When we first moved here, our mortgage advisor told us not to mention the land when applying for the mortgage - he said they would suspect we would be running it as a business, and in which case they would insist we had a business mortgage.  But then the surveyor came out, and could obviously see it was sitting among fields, and had cows on it .........but we kept quiet anyway.  I assume a business mortgage would be more expensive?

bazzais

  • Joined Jan 2010
    • Allt Y Coed Farm and Campsite
Re: Do you run your holding as a business?
« Reply #7 on: July 17, 2010, 09:33:06 pm »
If I owned the farm personally then it wouldn't matter at all thats its being run at a loss or just breaking even, but its owned by my Ltd company.  If I ran it at a loss then the question would be raised that maybe I had had a personal interest or lifestyle choice in using the Ltd company funds to purchase the land.  ie buying the farm just to meet my own personal lifestyle choice rather than as an asset to further 'the company'.

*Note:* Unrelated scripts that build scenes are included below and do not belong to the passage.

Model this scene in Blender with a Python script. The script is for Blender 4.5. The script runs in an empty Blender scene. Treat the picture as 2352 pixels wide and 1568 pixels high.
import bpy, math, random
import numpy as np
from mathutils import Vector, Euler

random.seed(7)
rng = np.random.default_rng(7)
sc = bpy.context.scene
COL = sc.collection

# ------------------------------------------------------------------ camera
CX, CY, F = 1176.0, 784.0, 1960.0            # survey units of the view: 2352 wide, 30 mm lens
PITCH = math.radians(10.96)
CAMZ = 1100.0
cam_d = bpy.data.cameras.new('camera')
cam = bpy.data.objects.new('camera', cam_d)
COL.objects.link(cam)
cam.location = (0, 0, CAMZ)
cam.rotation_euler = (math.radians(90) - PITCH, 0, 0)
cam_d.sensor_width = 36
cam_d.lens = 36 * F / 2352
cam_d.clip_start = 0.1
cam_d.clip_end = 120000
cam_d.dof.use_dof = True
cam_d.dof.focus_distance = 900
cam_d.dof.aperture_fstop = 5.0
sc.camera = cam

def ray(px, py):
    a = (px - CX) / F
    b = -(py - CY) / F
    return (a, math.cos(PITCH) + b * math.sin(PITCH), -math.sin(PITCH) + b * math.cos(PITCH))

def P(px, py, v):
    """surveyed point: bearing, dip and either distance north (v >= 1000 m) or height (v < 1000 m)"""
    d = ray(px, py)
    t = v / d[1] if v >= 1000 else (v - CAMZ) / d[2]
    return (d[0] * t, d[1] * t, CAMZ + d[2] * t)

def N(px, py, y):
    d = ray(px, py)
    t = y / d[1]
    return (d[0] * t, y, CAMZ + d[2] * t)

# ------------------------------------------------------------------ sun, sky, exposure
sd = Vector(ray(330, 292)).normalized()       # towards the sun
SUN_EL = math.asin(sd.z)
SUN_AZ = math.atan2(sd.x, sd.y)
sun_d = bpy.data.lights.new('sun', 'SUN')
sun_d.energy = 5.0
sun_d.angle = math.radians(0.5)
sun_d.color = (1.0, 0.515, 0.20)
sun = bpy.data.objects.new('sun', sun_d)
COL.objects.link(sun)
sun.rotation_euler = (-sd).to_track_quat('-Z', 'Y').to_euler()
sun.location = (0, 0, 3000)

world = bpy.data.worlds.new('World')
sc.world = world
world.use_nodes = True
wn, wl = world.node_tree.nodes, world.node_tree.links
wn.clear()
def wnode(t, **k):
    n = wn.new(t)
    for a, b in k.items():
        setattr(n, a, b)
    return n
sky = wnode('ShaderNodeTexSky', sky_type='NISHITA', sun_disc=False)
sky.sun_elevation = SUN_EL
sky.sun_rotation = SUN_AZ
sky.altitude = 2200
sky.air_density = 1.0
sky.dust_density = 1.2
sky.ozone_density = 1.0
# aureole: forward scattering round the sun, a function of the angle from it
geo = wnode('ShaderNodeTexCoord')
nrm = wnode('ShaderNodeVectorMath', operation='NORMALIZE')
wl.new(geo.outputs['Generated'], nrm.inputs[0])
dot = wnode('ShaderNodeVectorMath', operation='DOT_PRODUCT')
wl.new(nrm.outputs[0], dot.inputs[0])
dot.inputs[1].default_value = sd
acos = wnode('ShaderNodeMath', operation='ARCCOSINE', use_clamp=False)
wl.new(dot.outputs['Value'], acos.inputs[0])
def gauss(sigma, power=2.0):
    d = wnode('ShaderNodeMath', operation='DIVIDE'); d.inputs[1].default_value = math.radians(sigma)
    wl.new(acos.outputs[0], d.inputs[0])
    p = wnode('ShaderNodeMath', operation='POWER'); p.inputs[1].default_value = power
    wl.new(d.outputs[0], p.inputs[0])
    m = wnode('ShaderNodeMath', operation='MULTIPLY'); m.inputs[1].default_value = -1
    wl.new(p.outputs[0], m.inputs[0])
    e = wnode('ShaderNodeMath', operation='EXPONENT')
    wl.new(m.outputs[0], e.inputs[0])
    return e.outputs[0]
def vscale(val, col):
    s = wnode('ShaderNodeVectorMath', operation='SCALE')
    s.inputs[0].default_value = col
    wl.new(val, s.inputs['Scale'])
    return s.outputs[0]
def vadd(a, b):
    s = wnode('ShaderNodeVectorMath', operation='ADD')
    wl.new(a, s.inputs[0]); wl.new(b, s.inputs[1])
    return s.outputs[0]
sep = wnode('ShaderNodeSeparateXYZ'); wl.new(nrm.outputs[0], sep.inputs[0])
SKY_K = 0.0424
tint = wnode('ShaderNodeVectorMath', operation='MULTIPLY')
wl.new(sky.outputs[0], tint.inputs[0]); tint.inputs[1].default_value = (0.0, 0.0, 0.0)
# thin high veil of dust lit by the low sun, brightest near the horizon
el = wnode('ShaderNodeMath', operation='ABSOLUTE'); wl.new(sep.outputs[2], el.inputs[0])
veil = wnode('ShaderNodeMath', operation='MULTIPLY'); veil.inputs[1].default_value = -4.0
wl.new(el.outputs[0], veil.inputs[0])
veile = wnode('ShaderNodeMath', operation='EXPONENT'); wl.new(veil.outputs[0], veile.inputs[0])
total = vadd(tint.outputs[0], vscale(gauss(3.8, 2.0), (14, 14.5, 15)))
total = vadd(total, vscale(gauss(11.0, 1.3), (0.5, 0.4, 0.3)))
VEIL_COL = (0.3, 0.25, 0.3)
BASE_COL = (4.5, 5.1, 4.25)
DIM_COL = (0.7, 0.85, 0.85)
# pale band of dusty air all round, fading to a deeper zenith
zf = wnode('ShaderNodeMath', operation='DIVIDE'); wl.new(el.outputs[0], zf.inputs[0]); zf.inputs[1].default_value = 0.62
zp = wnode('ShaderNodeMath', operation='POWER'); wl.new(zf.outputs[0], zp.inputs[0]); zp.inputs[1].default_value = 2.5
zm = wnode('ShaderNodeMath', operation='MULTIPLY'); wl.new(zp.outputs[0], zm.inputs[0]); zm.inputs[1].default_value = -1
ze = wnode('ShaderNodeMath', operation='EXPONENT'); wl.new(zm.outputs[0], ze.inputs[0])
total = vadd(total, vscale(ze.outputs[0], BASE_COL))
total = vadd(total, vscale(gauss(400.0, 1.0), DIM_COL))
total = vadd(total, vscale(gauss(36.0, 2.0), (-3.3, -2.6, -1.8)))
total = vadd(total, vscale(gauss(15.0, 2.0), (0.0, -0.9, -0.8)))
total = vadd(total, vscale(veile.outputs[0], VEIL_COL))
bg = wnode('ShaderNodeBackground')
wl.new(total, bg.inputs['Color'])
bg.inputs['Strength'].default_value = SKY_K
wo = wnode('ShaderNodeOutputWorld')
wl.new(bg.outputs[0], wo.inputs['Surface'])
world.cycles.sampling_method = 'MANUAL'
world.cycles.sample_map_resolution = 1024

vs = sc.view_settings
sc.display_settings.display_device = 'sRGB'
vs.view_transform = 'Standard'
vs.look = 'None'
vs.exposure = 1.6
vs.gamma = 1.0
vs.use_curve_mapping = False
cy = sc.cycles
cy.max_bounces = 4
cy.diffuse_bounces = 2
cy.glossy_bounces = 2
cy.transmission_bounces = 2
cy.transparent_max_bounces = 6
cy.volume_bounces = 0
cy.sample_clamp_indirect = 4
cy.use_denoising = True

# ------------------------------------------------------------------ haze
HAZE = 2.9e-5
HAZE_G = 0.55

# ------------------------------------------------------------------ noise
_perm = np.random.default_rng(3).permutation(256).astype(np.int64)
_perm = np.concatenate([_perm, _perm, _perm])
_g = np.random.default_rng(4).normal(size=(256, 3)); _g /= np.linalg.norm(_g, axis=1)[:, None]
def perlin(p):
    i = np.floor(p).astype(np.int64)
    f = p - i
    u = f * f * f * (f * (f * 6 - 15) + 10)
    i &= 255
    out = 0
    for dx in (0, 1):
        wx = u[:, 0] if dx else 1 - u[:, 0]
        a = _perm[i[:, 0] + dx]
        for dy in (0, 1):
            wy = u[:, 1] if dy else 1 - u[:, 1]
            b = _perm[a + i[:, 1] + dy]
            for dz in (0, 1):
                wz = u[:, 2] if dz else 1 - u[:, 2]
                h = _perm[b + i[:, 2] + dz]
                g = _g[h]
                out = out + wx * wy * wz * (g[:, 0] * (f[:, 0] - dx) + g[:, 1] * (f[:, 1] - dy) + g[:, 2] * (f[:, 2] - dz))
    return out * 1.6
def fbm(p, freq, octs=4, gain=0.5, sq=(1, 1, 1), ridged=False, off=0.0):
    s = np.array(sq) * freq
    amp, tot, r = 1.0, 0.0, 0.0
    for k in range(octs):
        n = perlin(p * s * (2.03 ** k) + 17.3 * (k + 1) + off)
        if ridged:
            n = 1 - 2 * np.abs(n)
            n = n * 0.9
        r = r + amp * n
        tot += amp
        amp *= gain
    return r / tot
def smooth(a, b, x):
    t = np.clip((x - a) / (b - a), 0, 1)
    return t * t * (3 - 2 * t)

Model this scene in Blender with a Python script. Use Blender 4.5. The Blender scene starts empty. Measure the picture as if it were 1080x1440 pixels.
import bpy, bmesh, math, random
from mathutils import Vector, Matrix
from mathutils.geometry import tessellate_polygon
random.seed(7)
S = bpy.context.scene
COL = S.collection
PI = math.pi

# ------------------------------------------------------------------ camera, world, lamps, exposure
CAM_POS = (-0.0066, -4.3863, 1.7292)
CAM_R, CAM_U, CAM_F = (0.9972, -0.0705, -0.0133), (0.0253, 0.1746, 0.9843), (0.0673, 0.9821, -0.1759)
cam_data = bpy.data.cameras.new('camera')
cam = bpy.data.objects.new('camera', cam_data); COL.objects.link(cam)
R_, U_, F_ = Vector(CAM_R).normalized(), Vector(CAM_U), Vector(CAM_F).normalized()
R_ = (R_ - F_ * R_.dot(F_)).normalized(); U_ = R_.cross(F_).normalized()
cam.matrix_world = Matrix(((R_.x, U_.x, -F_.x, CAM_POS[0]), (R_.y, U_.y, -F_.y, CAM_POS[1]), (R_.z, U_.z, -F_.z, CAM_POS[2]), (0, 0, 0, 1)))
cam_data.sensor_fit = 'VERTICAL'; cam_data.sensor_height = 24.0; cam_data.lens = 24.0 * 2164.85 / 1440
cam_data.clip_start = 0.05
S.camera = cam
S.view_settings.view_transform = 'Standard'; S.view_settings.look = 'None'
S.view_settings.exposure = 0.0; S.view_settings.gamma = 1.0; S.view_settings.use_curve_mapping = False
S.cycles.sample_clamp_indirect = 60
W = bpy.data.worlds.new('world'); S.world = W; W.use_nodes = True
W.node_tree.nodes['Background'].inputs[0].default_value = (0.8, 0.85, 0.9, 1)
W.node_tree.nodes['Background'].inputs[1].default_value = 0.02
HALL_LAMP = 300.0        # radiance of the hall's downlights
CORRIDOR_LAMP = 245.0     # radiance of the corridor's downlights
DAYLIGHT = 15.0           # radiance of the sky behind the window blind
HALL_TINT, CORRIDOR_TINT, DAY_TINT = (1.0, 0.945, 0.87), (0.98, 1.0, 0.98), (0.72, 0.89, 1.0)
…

There is nothing wrong with breaking even  - but if your making a loss then there is no sustainability and you'll go under before any tax inspection comes your way.  My predicament is that as I own another business and have used those funds to buy this place - I have to make it turn a profit as I live and spend all my time here. Its like for example, using my own company funds to sponsor a race car that I will be driving, or buying a swimming pool with sauna that I rent out for a pittance at the weekend but spend all evening in their myself.

In all honesty I wish I'd never gone Ltd as its all too much pen pushing.  Even when swapping property between myself and my own company I have to have two solicitors because of 'conflict of interest'!?  I find it quite hard to think of things on those two different levels, its even a hassle to lend family money because of tax implications and codswallop laws.

I'd go soletrader again at the drop of a hat, being Ltd sucks.